Written problem: Keep only the lines of the listing that include the word "scene", and copy them.

※

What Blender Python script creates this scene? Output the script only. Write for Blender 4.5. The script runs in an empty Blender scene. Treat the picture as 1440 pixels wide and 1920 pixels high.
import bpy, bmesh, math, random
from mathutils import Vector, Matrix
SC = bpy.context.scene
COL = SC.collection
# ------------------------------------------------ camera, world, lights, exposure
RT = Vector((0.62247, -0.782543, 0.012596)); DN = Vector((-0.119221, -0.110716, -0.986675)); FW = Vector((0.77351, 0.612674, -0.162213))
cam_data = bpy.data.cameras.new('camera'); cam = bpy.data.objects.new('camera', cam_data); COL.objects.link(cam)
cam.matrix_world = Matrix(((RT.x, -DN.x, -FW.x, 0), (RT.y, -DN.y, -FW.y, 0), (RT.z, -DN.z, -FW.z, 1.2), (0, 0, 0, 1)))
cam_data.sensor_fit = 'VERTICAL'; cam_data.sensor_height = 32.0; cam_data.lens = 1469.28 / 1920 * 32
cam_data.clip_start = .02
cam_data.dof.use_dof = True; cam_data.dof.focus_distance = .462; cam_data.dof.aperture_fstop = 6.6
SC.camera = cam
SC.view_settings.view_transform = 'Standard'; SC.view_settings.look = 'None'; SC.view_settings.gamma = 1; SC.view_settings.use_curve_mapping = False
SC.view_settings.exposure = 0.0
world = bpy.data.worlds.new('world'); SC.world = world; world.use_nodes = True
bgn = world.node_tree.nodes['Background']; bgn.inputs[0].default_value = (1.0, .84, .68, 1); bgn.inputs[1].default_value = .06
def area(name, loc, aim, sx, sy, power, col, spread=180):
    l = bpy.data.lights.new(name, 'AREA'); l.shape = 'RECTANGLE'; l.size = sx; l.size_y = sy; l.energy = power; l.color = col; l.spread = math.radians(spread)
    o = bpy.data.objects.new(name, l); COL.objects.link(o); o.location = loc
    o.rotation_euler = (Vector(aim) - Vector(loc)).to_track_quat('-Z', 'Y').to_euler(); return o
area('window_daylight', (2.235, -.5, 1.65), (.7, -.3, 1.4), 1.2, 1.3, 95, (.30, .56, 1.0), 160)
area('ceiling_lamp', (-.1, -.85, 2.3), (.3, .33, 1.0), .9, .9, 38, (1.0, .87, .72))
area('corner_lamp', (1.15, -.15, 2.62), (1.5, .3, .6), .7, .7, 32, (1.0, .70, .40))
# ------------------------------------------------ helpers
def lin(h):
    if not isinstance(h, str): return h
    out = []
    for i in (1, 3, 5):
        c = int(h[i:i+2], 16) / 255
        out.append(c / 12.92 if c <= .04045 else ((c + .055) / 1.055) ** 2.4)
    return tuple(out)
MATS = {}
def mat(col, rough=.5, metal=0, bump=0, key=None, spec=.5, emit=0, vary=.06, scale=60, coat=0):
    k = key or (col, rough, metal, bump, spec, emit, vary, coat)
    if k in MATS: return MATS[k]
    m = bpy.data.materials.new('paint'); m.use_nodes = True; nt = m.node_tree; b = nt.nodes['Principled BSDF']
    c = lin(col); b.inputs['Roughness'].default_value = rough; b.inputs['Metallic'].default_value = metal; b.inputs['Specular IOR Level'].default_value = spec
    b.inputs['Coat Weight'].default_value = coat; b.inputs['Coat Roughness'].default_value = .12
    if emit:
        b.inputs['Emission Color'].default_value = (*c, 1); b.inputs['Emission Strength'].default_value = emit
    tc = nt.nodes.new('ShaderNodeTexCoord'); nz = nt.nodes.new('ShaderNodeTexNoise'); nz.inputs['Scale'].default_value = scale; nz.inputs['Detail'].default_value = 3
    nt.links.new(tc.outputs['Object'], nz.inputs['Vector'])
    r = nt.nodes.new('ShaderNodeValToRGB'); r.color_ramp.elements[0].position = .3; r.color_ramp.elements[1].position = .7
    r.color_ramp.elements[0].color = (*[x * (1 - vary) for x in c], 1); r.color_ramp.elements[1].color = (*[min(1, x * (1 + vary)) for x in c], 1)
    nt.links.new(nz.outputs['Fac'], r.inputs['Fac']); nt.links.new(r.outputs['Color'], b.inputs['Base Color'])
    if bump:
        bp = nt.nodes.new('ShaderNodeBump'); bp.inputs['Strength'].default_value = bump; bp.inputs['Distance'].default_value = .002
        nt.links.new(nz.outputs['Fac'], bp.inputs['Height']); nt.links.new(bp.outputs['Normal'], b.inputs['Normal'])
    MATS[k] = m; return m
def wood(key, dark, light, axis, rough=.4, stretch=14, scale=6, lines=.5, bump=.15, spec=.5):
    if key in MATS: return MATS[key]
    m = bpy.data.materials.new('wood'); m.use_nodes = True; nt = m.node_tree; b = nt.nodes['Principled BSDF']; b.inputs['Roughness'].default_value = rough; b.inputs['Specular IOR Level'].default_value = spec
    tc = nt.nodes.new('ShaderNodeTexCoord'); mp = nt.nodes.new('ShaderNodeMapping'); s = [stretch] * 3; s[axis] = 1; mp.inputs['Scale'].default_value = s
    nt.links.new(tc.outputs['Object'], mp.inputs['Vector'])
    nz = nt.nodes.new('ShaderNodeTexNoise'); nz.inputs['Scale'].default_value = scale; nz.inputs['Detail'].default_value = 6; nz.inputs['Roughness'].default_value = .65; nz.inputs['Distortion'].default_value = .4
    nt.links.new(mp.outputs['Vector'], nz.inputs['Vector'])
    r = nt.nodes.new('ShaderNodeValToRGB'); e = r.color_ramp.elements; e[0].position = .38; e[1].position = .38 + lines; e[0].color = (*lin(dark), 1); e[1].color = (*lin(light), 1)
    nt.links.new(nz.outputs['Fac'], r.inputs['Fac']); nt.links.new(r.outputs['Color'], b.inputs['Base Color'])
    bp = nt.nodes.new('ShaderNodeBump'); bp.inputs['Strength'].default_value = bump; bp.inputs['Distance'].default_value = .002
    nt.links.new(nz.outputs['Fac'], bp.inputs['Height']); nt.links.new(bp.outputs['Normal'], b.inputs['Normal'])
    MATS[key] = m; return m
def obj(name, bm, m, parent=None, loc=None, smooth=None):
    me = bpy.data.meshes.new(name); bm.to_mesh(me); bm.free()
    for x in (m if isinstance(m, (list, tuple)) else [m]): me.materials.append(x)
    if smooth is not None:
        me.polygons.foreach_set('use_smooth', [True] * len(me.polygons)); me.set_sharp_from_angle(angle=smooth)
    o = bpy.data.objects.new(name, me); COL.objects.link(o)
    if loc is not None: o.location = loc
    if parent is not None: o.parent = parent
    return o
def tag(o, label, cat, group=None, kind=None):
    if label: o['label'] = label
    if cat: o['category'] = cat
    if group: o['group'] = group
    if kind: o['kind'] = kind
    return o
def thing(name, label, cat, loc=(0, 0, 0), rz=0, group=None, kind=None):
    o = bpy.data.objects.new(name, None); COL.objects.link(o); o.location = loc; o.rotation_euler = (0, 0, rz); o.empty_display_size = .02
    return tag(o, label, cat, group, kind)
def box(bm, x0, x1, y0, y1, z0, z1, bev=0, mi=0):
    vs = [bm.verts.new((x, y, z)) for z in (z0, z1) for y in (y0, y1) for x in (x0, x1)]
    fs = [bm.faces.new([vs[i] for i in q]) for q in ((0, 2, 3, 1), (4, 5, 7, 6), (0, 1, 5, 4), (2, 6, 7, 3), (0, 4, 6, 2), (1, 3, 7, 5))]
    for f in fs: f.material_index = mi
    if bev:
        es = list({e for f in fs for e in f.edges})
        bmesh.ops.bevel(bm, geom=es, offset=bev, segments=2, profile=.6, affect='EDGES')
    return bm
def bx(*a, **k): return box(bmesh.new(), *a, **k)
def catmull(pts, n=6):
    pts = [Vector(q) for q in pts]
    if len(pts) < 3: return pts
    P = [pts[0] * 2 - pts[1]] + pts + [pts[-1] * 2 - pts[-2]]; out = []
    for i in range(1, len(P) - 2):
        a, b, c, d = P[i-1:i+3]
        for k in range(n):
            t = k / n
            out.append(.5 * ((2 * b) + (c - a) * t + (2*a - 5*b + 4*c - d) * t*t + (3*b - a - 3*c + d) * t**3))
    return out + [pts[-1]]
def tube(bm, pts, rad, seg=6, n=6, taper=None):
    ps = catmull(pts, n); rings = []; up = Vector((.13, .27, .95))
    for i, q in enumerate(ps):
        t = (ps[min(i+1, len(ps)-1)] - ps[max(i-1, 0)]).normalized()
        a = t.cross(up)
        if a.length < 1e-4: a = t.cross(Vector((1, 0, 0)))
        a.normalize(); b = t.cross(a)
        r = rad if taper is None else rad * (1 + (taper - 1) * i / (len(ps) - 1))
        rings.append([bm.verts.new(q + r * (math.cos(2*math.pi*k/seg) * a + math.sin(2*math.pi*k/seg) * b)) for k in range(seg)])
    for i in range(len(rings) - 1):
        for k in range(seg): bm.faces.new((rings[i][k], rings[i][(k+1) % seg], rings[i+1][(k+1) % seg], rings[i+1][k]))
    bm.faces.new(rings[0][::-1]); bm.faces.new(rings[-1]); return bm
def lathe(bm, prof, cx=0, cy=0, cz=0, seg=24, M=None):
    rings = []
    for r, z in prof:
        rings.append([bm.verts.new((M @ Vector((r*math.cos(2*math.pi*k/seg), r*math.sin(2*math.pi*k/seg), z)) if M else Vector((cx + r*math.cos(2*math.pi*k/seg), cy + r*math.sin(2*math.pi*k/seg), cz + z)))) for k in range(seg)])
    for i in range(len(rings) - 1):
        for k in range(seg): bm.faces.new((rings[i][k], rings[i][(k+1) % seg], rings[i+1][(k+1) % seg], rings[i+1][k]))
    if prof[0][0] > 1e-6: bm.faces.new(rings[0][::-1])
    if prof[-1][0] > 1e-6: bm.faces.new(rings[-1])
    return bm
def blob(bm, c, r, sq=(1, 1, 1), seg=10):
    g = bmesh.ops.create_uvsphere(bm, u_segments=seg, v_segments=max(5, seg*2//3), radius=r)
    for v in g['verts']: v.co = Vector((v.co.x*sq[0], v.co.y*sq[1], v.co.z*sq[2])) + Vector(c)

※

Solution below:
What Blender Python script creates this scene? Output the script only. Write for Blender 4.5. The script runs in an empty Blender scene. Treat the picture as 1440 pixels wide and 1920 pixels high.
SC = bpy.context.scene